→ **OBJECTIVE**
Write out the material exactly, without any of its pictures.

# # # #

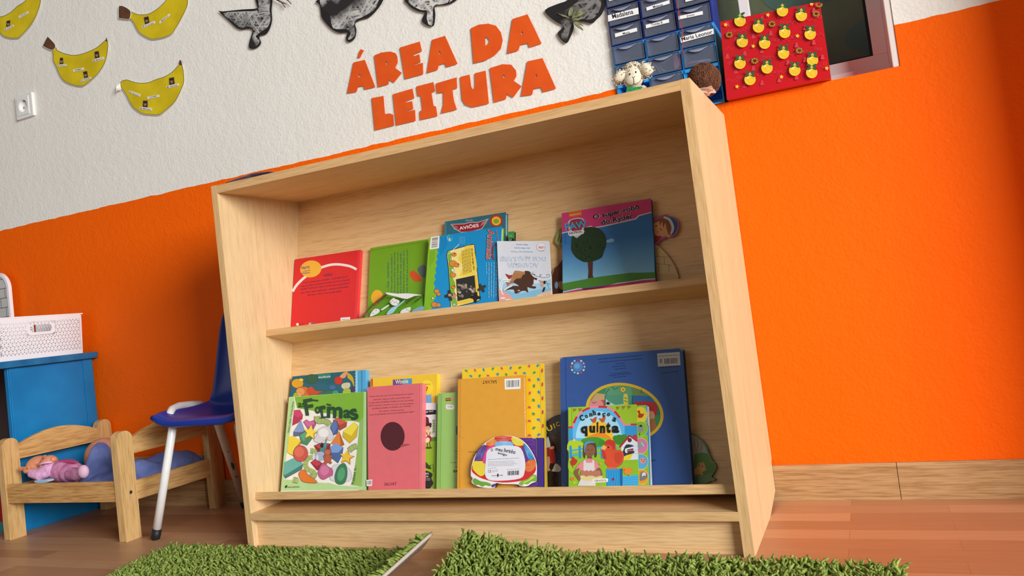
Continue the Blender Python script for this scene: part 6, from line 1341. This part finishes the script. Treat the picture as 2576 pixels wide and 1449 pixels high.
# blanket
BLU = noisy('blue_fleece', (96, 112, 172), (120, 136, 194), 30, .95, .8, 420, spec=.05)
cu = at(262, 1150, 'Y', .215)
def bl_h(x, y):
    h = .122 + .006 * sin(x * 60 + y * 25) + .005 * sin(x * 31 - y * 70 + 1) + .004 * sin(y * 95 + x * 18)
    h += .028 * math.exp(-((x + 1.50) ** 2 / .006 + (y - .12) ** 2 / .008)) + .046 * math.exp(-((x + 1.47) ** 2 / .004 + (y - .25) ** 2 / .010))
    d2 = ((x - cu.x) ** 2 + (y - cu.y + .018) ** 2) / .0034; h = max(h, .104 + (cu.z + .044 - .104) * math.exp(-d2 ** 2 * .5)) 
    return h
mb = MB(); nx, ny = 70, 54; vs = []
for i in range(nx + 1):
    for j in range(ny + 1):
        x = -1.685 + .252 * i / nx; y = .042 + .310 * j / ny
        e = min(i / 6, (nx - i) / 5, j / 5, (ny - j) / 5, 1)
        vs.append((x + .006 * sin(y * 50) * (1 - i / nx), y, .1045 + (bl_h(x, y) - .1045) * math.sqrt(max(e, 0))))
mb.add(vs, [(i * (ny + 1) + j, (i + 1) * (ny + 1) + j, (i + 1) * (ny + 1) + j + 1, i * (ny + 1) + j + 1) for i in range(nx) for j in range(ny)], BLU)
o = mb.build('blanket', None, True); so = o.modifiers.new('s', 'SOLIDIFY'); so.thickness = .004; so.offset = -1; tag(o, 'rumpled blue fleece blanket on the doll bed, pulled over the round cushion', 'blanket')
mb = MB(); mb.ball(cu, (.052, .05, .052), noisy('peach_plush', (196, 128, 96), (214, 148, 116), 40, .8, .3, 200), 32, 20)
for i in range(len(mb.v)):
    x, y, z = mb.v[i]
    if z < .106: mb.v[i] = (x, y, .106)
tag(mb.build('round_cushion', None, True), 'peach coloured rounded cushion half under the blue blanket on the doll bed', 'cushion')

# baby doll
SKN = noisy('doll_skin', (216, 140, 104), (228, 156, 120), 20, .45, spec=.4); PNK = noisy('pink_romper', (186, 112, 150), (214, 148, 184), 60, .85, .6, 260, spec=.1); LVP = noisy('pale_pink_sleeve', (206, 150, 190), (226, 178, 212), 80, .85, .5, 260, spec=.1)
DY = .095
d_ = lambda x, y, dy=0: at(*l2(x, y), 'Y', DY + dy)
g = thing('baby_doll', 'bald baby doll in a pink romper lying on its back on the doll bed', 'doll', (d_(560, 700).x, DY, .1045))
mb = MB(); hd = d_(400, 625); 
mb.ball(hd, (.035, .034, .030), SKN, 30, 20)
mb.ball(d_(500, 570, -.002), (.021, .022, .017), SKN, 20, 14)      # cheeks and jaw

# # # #

→ **RIGHT ANSWER**
Continue the Blender Python script for this scene: part 6, from line 1341. This part finishes the script. Treat the picture as 2576 pixels wide and 1449 pixels high.
# blanket
BLU = noisy('blue_fleece', (96, 112, 172), (120, 136, 194), 30, .95, .8, 420, spec=.05)
cu = at(262, 1150, 'Y', .215)
def bl_h(x, y):
    h = .122 + .006 * sin(x * 60 + y * 25) + .005 * sin(x * 31 - y * 70 + 1) + .004 * sin(y * 95 + x * 18)
    h += .028 * math.exp(-((x + 1.50) ** 2 / .006 + (y - .12) ** 2 / .008)) + .046 * math.exp(-((x + 1.47) ** 2 / .004 + (y - .25) ** 2 / .010))
    d2 = ((x - cu.x) ** 2 + (y - cu.y + .018) ** 2) / .0034; h = max(h, .104 + (cu.z + .044 - .104) * math.exp(-d2 ** 2 * .5)) 
    return h
mb = MB(); nx, ny = 70, 54; vs = []
for i in range(nx + 1):
    for j in range(ny + 1):
        x = -1.685 + .252 * i / nx; y = .042 + .310 * j / ny
        e = min(i / 6, (nx - i) / 5, j / 5, (ny - j) / 5, 1)
        vs.append((x + .006 * sin(y * 50) * (1 - i / nx), y, .1045 + (bl_h(x, y) - .1045) * math.sqrt(max(e, 0))))
mb.add(vs, [(i * (ny + 1) + j, (i + 1) * (ny + 1) + j, (i + 1) * (ny + 1) + j + 1, i * (ny + 1) + j + 1) for i in range(nx) for j in range(ny)], BLU)
o = mb.build('blanket', None, True); so = o.modifiers.new('s', 'SOLIDIFY'); so.thickness = .004; so.offset = -1; tag(o, 'rumpled blue fleece blanket on the doll bed, pulled over the round cushion', 'blanket')
mb = MB(); mb.ball(cu, (.052, .05, .052), noisy('peach_plush', (196, 128, 96), (214, 148, 116), 40, .8, .3, 200), 32, 20)
for i in range(len(mb.v)):
    x, y, z = mb.v[i]
    if z < .106: mb.v[i] = (x, y, .106)
tag(mb.build('round_cushion', None, True), 'peach coloured rounded cushion half under the blue blanket on the doll bed', 'cushion')

# baby doll
SKN = noisy('doll_skin', (216, 140, 104), (228, 156, 120), 20, .45, spec=.4); PNK = noisy('pink_romper', (186, 112, 150), (214, 148, 184), 60, .85, .6, 260, spec=.1); LVP = noisy('pale_pink_sleeve', (206, 150, 190), (226, 178, 212), 80, .85, .5, 260, spec=.1)
DY = .095
d_ = lambda x, y, dy=0: at(*l2(x, y), 'Y', DY + dy)
g = thing('baby_doll', 'bald baby doll in a pink romper lying on its back on the doll bed', 'doll', (d_(560, 700).x, DY, .1045))
mb = MB(); hd = d_(400, 625); 
mb.ball(hd, (.035, .034, .030), SKN, 30, 20)
mb.ball(d_(500, 570, -.002), (.021, .022, .017), SKN, 20, 14)      # cheeks and jaw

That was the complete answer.